Walkup, a former Raytheon executive, has based his re-election platform primarily on his boundless optimism--Tucson, he says, is the "best city in America"--and a slim-on-details plan to transform the local political landscape by merging the city and county bureaucracies into one streamlined metro government.

A professor in the UA's political science department who served 10 years on the City Council before winning one term at mayor from 1987 to 1991, Volgy has countered with a platform promising to do a better job at caring for Tucson's neglected by reversing recent fee increases in programs for children and seniors. He wants to explore an experimental health care "credit union," develop new partnerships to boost local schools and tackle poverty problems.

But both platforms have been largely overshadowed by two other stories on the campaign trail: the transportation propositions on the ballot and an independent campaign committee that has run a hard, negative campaign against Volgy and fellow Democrat José Ibarra.

The candidates have split on the transportation props, which would raise the sales tax and a construction tax to expand the bus system, create a light-rail system down Broadway Boulevard and South Sixth Avenue and repair residential streets. Walkup, whose own transportation plan was rejected by seven out of 10 voters last year, opposes the plan, while Volgy supports it, although he says it's only part of the solution to Tucson's transportation challenges.

The independent campaign committee, Independent People Like You, revealed a secret buried in campaign finance reports last week. Although the front man of the committee, funded with some $66,000 mostly from developers and car dealers, is Bruce Ash, the committee has tapped the political consulting firm Jamestown Associates.

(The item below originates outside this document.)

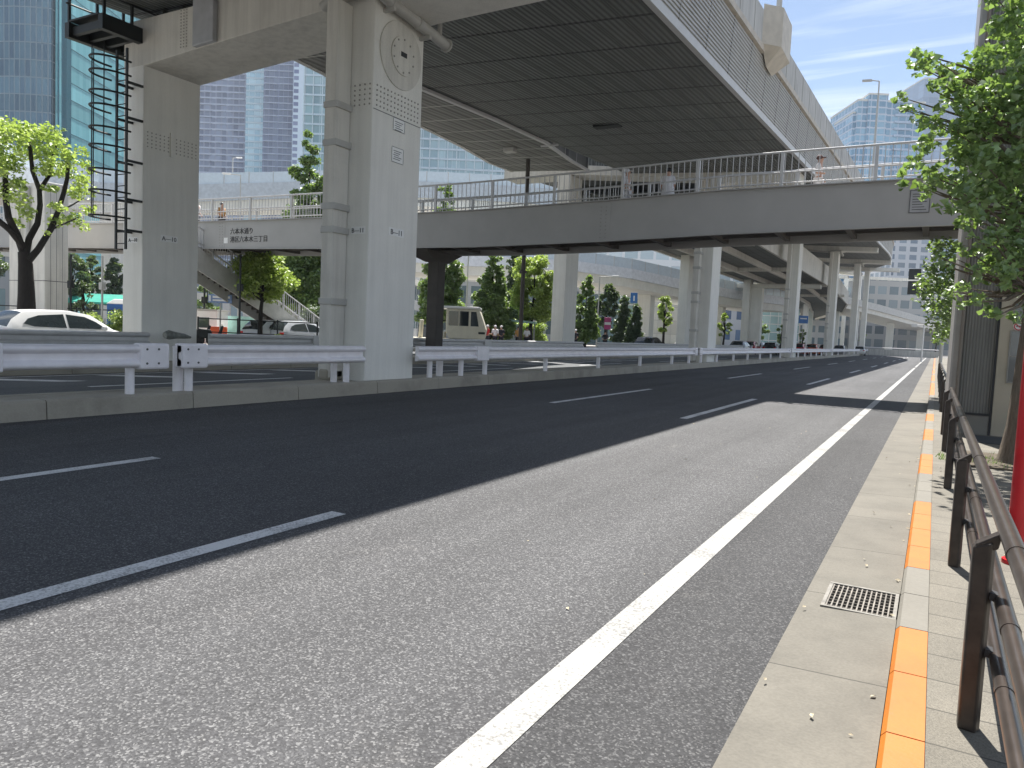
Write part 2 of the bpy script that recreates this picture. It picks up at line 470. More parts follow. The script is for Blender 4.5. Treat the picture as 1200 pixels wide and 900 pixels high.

Jamestown's local senior vice-president is George Gobble, who helped defeat Volgy when he challenged Congressman Jim Kolbe in 1998. Gobble, no doubt, was able to dust off those old opposition research files when the time came to put together the negative mailers, which cost just under $11,000, according to the finance report.

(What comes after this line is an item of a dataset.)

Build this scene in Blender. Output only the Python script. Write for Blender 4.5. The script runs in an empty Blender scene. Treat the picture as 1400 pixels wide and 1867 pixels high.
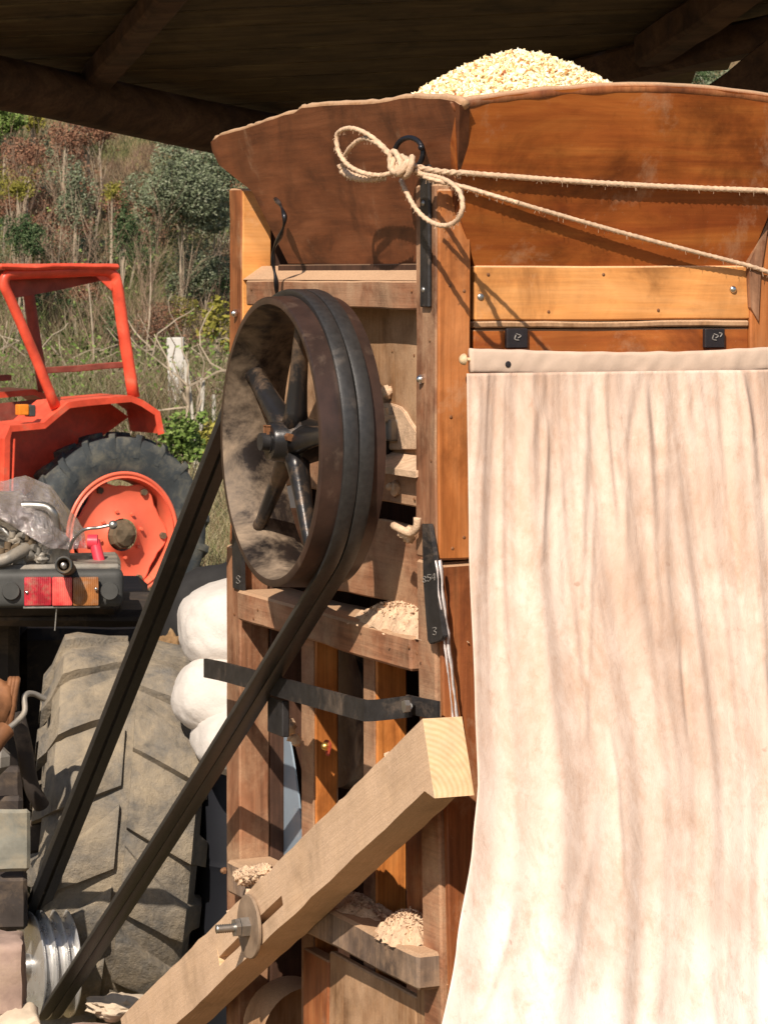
import bpy, bmesh, math, random
from mathutils import Vector, Matrix, noise
rnd = random.Random(7)
PI = math.pi
S = bpy.context.scene
COL = S.collection

# ------------------------------------------------------------------ camera, sky, sun, exposure
F, CX, HY, H = 5800.0, 700.0, 500.0, 2.0
cam_d = bpy.data.cameras.new('camera')
cam = bpy.data.objects.new('camera', cam_d); COL.objects.link(cam)
cam.location = (0, 0, H); cam.rotation_euler = (PI/2, 0, 0)
cam_d.sensor_fit = 'HORIZONTAL'; cam_d.sensor_width = 36
cam_d.lens = F/1400*36
cam_d.shift_y = -(933.5-HY)/1400
cam_d.clip_start = .1; cam_d.clip_end = 2000
cam_d.dof.use_dof = True; cam_d.dof.focus_distance = 6.1; cam_d.dof.aperture_fstop = 45
S.camera = cam
EL = math.radians(42)
sun_to = Vector((-.30*math.cos(EL), -.954*math.cos(EL), math.sin(EL))).normalized()
w = bpy.data.worlds.new('World'); S.world = w; w.use_nodes = True
nt = w.node_tree; nt.nodes.clear()
sky = nt.nodes.new('ShaderNodeTexSky'); sky.sky_type = 'NISHITA'; sky.sun_disc = False
sky.sun_elevation = EL; sky.sun_rotation = math.atan2(sun_to.x, sun_to.y) % (2*PI)
bg = nt.nodes.new('ShaderNodeBackground'); bg.inputs[1].default_value = .085
wo = nt.nodes.new('ShaderNodeOutputWorld')
nt.links.new(sky.outputs[0], bg.inputs[0]); nt.links.new(bg.outputs[0], wo.inputs[0])
sl = bpy.data.lights.new('sun', 'SUN'); sl.energy = 5.0; sl.angle = math.radians(.5); sl.color = (1, .885, .755)
so = bpy.data.objects.new('sun', sl); COL.objects.link(so)
so.rotation_euler = (-sun_to).to_track_quat('-Z', 'Y').to_euler()
S.view_settings.view_transform = 'Standard'; S.view_settings.look = 'None'
S.view_settings.exposure = .32; S.view_settings.gamma = 1
S.view_settings.use_curve_mapping = False

# ------------------------------------------------------------------ helpers
def W(px, py, Y): return Vector(((px-CX)/F*Y, Y, H-(py-HY)/F*Y))

class Frame:
    """A vertical-axis frame on the ground; solves where a sight line meets one of its planes."""
    def __init__(s, ox, oy, deg):
        s.ox, s.oy, s.a = ox, oy, math.radians(deg); s.c, s.s = math.cos(s.a), math.sin(s.a)
    def X(s, px, py, x):
        k = (px-CX)/F
        y = (s.ox+s.c*x-k*(s.oy+s.s*x))/(s.s+k*s.c)
        Y = s.oy+s.s*x+s.c*y
        return Vector((x, y, H-(py-HY)/F*Y))
    def Y(s, px, py, y):
        k = (px-CX)/F
        x = (k*(s.oy+s.c*y)-s.ox+s.s*y)/(s.c-k*s.s)
        Y = s.oy+s.s*x+s.c*y
        return Vector((x, y, H-(py-HY)/F*Y))
    def loc(s, v):
        dx, dy = v.x-s.ox, v.y-s.oy
        return Vector((s.c*dx+s.s*dy, -s.s*dx+s.c*dy, v.z))
    def root(s, name, label, cat, group=None):
        o = bpy.data.objects.new(name, None); COL.objects.link(o)
        o.location = (s.ox, s.oy, 0); o.rotation_euler = (0, 0, s.a)
        return tag(o, label, cat, group)

def tag(o, label=None, cat=None, group=None, kind=None):
    if label: o['label'] = label
    if cat: o['category'] = cat
    if group: o['group'] = group
    if kind: o['kind'] = kind
    return o

def empty(name, loc, label, cat, rz=0, group=None):
    o = bpy.data.objects.new(name, None); COL.objects.link(o)
    o.location = loc; o.rotation_euler = (0, 0, rz)
    return tag(o, label, cat, group)

def obj(name, bm, m, parent=None, smooth=False, angle=None):
    me = bpy.data.meshes.new(name)
    bm.normal_update(); bm.to_mesh(me); bm.free()
    mats = m if isinstance(m, (list, tuple)) else [m]
    for k in mats: me.materials.append(k)
    if smooth:
        me.polygons.foreach_set('use_smooth', [True]*len(me.polygons))
        if angle:
            try: me.set_sharp_from_angle(angle=math.radians(angle))
            except Exception: pass
    o = bpy.data.objects.new(name, me); COL.objects.link(o)
    if parent: o.parent = parent
    return o

def pyobj(name, vs, fs, m, parent=None, smooth=False, mi=None):
    me = bpy.data.meshes.new(name); me.from_pydata(vs, [], fs)
    for k in (m if isinstance(m, (list, tuple)) else [m]): me.materials.append(k)
    if mi: me.polygons.foreach_set('material_index', mi)
    if smooth: me.polygons.foreach_set('use_smooth', [True]*len(me.polygons))
    me.update()
    o = bpy.data.objects.new(name, me); COL.objects.link(o)
    if parent: o.parent = parent
    return o

def merge(bm, t, M=None):
    if M is not None: bmesh.ops.transform(t, matrix=M, verts=t.verts)
    me = bpy.data.meshes.new('tmp'); t.to_mesh(me); t.free()
    bm.from_mesh(me); bpy.data.meshes.remove(me)

def box(bm, lo, hi, bev=.003, seg=0, jit=0, M=None, bs=1):
    """Bevelled box; seg cuts it along its axes, jit makes it uneven."""
    lo, hi = Vector(lo), Vector(hi)
    t = bmesh.new(); bmesh.ops.create_cube(t, size=1)
    d = hi-lo; c = (hi+lo)/2
    for v in t.verts: v.co = Vector((v.co.x*d.x, v.co.y*d.y, v.co.z*d.z))+c
    if bev: bmesh.ops.bevel(t, geom=t.edges[:]+t.verts[:], offset=min(bev, min(abs(k) for k in d)*.4), segments=bs, affect='EDGES', profile=.6)
    if seg:
        for ax in range(3):
            n = int(abs(d[ax])/seg)
            for i in range(1, n+1):
                no = Vector((0, 0, 0)); no[ax] = 1
                co = Vector(c); co[ax] = lo[ax]+d[ax]*i/(n+1)
                bmesh.ops.bisect_plane(t, geom=t.verts[:]+t.edges[:]+t.faces[:], plane_co=co, plane_no=no)
    if jit:
        for v in t.verts:
            v.co += noise.noise_vector(v.co*5+Vector((lo.x*7, hi.y*3, 1.7)))*jit + noise.noise_vector(v.co*31)*jit*.35
    merge(bm, t, M)

def axes_matrix(p, x, z):
    x = x.normalized(); y = z.cross(x).normalized(); z = x.cross(y)
    return Matrix(((x.x, y.x, z.x, p.x), (x.y, y.y, z.y, p.y), (x.z, y.z, z.z, p.z), (0, 0, 0, 1)))

def beam(bm, p0, p1, wid, hei, up=(0, 0, 1), bev=.003, seg=0, jit=0, bs=1):
    p0, p1 = Vector(p0), Vector(p1); L = (p1-p0).length
    box(bm, (0, -wid/2, -hei/2), (L, wid/2, hei/2), bev, seg, jit, axes_matrix(p0, p1-p0, Vector(up)), bs)

def slab(bm, pts, off, bev=0):
    """Polygon of 3-D points given thickness along off."""
    off = Vector(off); t = bmesh.new()
    a = [t.verts.new(Vector(p)) for p in pts]; b = [t.verts.new(Vector(p)+off) for p in pts]
    t.faces.new(a); t.faces.new(b[::-1])
    n = len(pts)
    for i in range(n): t.faces.new((a[i], b[i], b[(i+1) % n], a[(i+1) % n]))
    bmesh.ops.recalc_face_normals(t, faces=t.faces)
    if bev: bmesh.ops.bevel(t, geom=t.edges[:], offset=bev, segments=2, affect='EDGES')
    merge(bm, t)

def catmull(P, n=8, closed=False):
    P = [Vector(p) for p in P]; out = []
    N = len(P); rng = range(N if closed else N-1)
    for i in rng:
        a = P[(i-1) % N] if closed or i > 0 else P[0]*2-P[1]
        b, c = P[i], P[(i+1) % N]
        d = P[(i+2) % N] if closed or i+2 < N else P[-1]*2-P[-2]
        for k in range(n):
            t = k/n
            out.append(.5*((2*b)+(c-a)*t+(2*a-5*b+4*c-d)*t*t+(3*b-a-3*c+d)*t**3))
    if not closed: out.append(P[-1])
    return out

def tube(bm, pts, r, seg=8, closed=False, caps=True, twist=0, lobes=0, ecc=1, squash=None):
    """Swept tube. r: number or f(u). twist/lobes give laid rope."""
    pts = [Vector(p) for p in pts]; N = len(pts)
    rf = r if callable(r) else (lambda u: r)
    T = []
    for i in range(N):
        a = pts[(i-1) % N] if (closed or i) else pts[0]
        b = pts[(i+1) % N] if (closed or i < N-1) else pts[-1]
        T.append((b-a).normalized() if (b-a).length > 1e-9 else Vector((0, 0, 1)))
    n = T[0].orthogonal().normalized(); rings = []; s = 0
    for i in range(N):
        if i:
            n = (n-T[i]*n.dot(T[i])).normalized(); s += (pts[i]-pts[i-1]).length
        b = T[i].cross(n); rr = rf(i/max(1, N-1)); ring = []
        for k in range(seg):
            th = 2*PI*k/seg
            q = rr*(1+(.22*math.cos(lobes*(th)+twist*s) if lobes else 0))
            ring.append(bm.verts.new(pts[i]+(n*math.cos(th)+b*math.sin(th)*ecc)*q))
        rings.append(ring)
    for i in range(N if closed else N-1):
        A, B = rings[i], rings[(i+1) % N]
        for k in range(seg): bm.faces.new((A[k], A[(k+1) % seg], B[(k+1) % seg], B[k]))
    if caps and not closed:
        bm.faces.new(rings[0][::-1]); bm.faces.new(rings[-1])

def lathe(bm, prof, n=48, axis='x', c=(0, 0, 0), closed=False, a0=0, a1=2*PI):
    """prof: (along, radius) pairs spun about an axis."""
    c = Vector(c); full = abs(a1-a0-2*PI) < 1e-6; rings = []
    for i in range(n if full else n+1):
        th = a0+(a1-a0)*i/n; co, si = math.cos(th), math.sin(th); ring = []
        for u, r in prof:
            v = {'x': (u, r*co, r*si), 'y': (r*co, u, r*si), 'z': (r*co, r*si, u)}[axis]
            ring.append(bm.verts.new(c+Vector(v)))
        rings.append(ring)
    m = len(prof)
    for i in range(n):
        A = rings[i]; B = rings[(i+1) % len(rings)]
        for k in range(m if closed else m-1):
            k2 = (k+1) % m
            bm.faces.new((A[k], A[k2], B[k2], B[k]))
    if not closed:
        for k, rv in ((0, False), (m-1, True)):
            if prof[k][1] > 1e-5 and full and prof[k][1] < .035:
                f = [r[k] for r in rings]; bm.faces.new(f[::-1] if rv else f)
    bmesh.ops.recalc_face_normals(bm, faces=bm.faces)

def cyl(bm, p0, p1, r, seg=16, r1=None):
    tube(bm, [p0, Vector(p0).lerp(Vector(p1), .5), p1], (lambda u: r+(r1-r)*u) if r1 is not None else r, seg)

def hexnut(bm, p, d, r, h): cyl(bm, Vector(p), Vector(p)+Vector(d).normalized()*h, r, 6)

def dome(bm, c, nrm, r, h):
    c = Vector(c); nrm = Vector(nrm).normalized()
    tube(bm, [c+nrm*h*math.sin(t*PI/2/5) for t in range(6)], lambda u: r*max(.05, math.cos(u*PI/2*.97)), 12)

def blob(bm, c, r, sc=(1, 1, 1), amp=.3, freq=6, sub=3, seed=0):
    t = bmesh.new(); bmesh.ops.create_icosphere(t, subdivisions=sub, radius=1)
    for v in t.verts:
        d = v.co.normalized(); q = 1+amp*noise.fractal(d*freq*.4+Vector((seed*3.1, seed, 0)), 1, 2, 4)
        v.co = Vector((d.x*sc[0], d.y*sc[1], d.z*sc[2]))*r*q
    merge(bm, t, Matrix.Translation(Vector(c)))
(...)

For Democrats, the election is a chance to regain ground lost in recent years. With three Democrats to every two Republicans, Dems have a built-in advantage.

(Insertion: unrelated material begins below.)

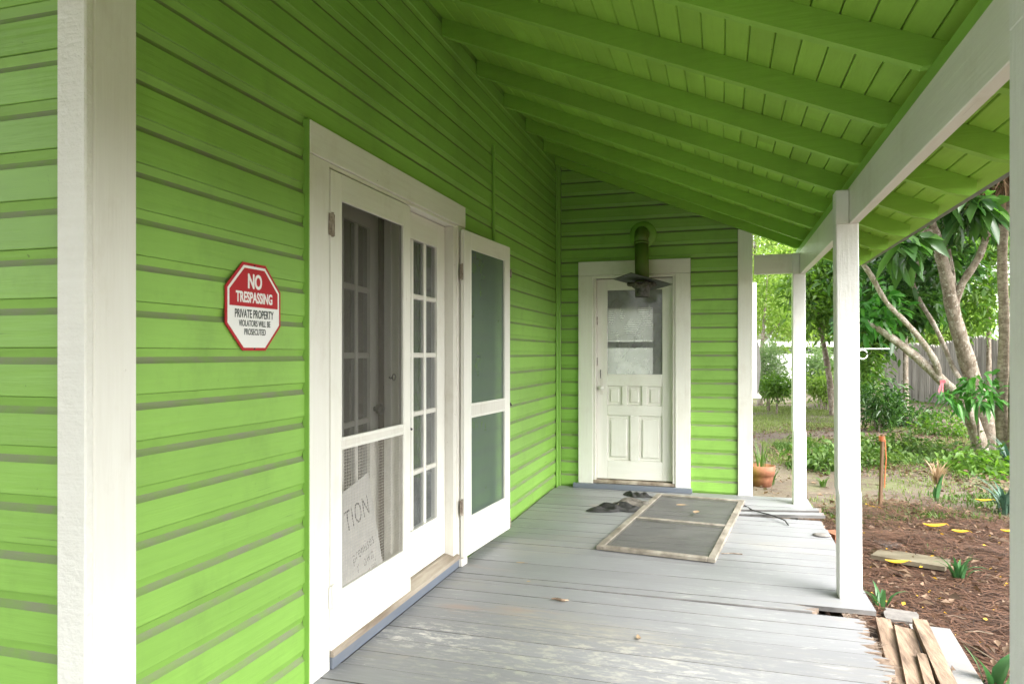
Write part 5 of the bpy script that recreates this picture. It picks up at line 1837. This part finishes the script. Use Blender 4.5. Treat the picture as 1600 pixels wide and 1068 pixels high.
def bgtree(name, lab, px, d, trunk_w, top_y, blobs, size, mat, per=11, big=False, ratio=0.42, clump=0.22, lean=0, bark='bark'):
    base = P(px, 640, d)
    base.z = float(gh(base.x, base.y)) - 0.05
    yb = 552 + (CH - base.z) * 1100 / d
    t = tree(name, lab, base, 'trees beyond the lawn')
    mb = MB()
    stem(mb, [(px, yb, d), (px + lean * 0.3, (yb + top_y) / 2 + 10, d), (px + lean, top_y, d)], [trunk_w * 1.2, trunk_w, trunk_w * 0.7])
    for cx, cy, dd, r, n in blobs:
        stem(mb, [(px + lean * 0.9, top_y + 15, d), ((px + lean + cx) / 2, (top_y + cy) / 2 + 4, (d + dd) / 2), (cx, cy, dd)], [trunk_w * 0.55, trunk_w * 0.35, trunk_w * 0.15], seg=7)
    mb.build('trunk', bark, t, tuple(base), smooth=True)
    crown('crown', [(P(cx, cy, dd), r, n) for cx, cy, dd, r, n in blobs], per, size, mat, t, tuple(base), big, ratio, clump, 0.25, 0.35)
    return t


bgtree('broadleaf_tree', 'slanting tree with glossy crown seen between far and middle posts', 1302, 17, 12, 500,
       [(1275, 455, 17, (0.7, 0.7, 0.55), 110), (1300, 420, 17, (0.9, 0.8, 0.5), 120), (1290, 490, 16.5, (0.5, 0.6, 0.35), 60), (1335, 430, 17, (0.9, 0.8, 0.6), 110), (1320, 350, 17, (1.2, 1.0, 0.9), 120)], 0.17, 'leaf_mid', lean=-22)
bgtree('broadleaf_tree', 'bare branched tree past the house corner with sparse crown', 1188, 21, 12, 520,
       [(1195, 470, 21, (0.9, 0.8, 0.8), 70), (1225, 500, 21, (0.6, 0.6, 0.6), 60), (1200, 420, 21, (1.2, 1.0, 0.8), 90)], 0.15, 'leaf_light', lean=4, bark='bark_pale')
bgtree('broadleaf_tree', 'bushy mid green tree filling the gap above the white fence', 1250, 26, 14, 500,
       [(1225, 440, 26, (1.3, 1.0, 1.0), 130), (1255, 500, 25.5, (0.8, 0.8, 0.7), 100), (1280, 380, 26, (1.8, 1.4, 1.2), 130), (1230, 360, 27, (1.6, 1.3, 1.2), 100)], 0.2, 'leaf_light')
bgtree('broadleaf_tree', 'dark glossy leaved tree behind the thin curving stem', 1415, 14.5, 10, 480,
       [(1410, 450, 14.5, (0.85, 0.9, 0.62), 80), (1375, 400, 14.5, (0.9, 0.8, 0.6), 80), (1440, 400, 15, (0.9, 0.8, 0.6), 70), (1362, 510, 15.5, (0.45, 0.5, 0.4), 70)], 0.24, 'leaf_dark', big=True)
bgtree('broadleaf_tree', 'yellow green tree showing above the wooden fence', 1475, 23, 12, 500,
       [(1460, 515, 23, (1.0, 0.8, 0.55), 110), (1500, 500, 23, (0.9, 0.8, 0.8), 90), (1430, 505, 24, (1.0, 0.9, 0.8), 90), (1520, 470, 24, (0.7, 0.7, 0.6), 60)], 0.2, 'leaf_light')
bgtree('broadleaf_tree', 'bright leafy tree in the upper right beside the palms', 1545, 16, 9, 430,
       [(1555, 345, 16, (0.8, 0.8, 0.8), 110), (1535, 385, 15.5, (0.45, 0.5, 0.35), 60), (1530, 445, 15, (0.35, 0.4, 0.38), 46), (1560, 270, 16, (1.2, 1.1, 0.9), 110), (1520, 490, 15.5, (0.3, 0.4, 0.25), 30)], 0.17, 'leaf_mid')
for px, d, mat, lab in ((1180, 36, 'leaf_light', 'tall pale tree far behind the house corner'), (1290, 38, 'leaf_mid', 'tall green tree far behind the white fence'),
                        (1390, 36, 'leaf_light', 'tall light green tree far beyond the wooden fence, behind the middle post'), (1480, 42, 'leaf_mid', 'tall green tree farthest beyond the wooden fence')):
    bgtree('tall_tree', lab, px, d, 16, 430, [(px + R.uniform(-30, 30), 300 + k * 55, d + R.uniform(-2, 2), (3.2 - 0.2 * k, 2.6, 1.9), 110) for k in range(5)], 0.34, mat, 10, clump=0.4)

But Republicans have nonetheless triumphed in every open seat since 1997, when Republican Fred Ronstadt won his underdog victory. Two years later, Walkup grabbed the mayor's seat; in 2001, Ronstadt and Republican Kathleen Dunbar beat two Democratic opponents.

Republicans have capitalized on their ability to get eastside voters to the polls, while Democrats have struggled to get westside and southside voters to cast ballots. The GOP has been particularly effective at getting votes in the bank through early ballot efforts.

New Pima County Democratic Party Chairman Paul Eckerstrom has turned some of that around already. When the deadline for early ballot requests arrived last Friday, Oct. 24, 17,448 Democrats had requested early ballots, while just 13,962 Republicans had asked to vote by mail. In total, a record 35,424 early ballots were in play.

But boosting early ballot requests is one thing; getting people to return them is another. That race is a lot closer. As of Monday, Oct. 27, 7,271 Democrats had returned their early ballots, compared to 7,204 Republicans. In all, about 41 percent of the early ballots had been cast.

VOTERS WILL NOT just be deciding the mayor's race. Among the other items on the ballot:

· In Ward 1, incumbent Ibarra is attempting to fend off a challenge from Republican Armando Rios.

· In Ward 4, incumbent Democrat Shirley Scott is facing Republican Mike Jenkins.

· Props 200 and 201 ask voters to raise the sales tax by three-tenths of a cent and increase the construction sales tax to fund a package of transportation projects, including more buses, a light-rail system and repair of neighborhood streets.

· Prop 100 asks voters to increase the mayor's pay from $42,000 to $55,000, while council members would get a boost from $24,000 to $32,000.

Polls are open from 6 a.m. to 7 p.m. on Tuesday, Nov. 4. Voters who have failed to send in early ballots can drop them off at any polling place.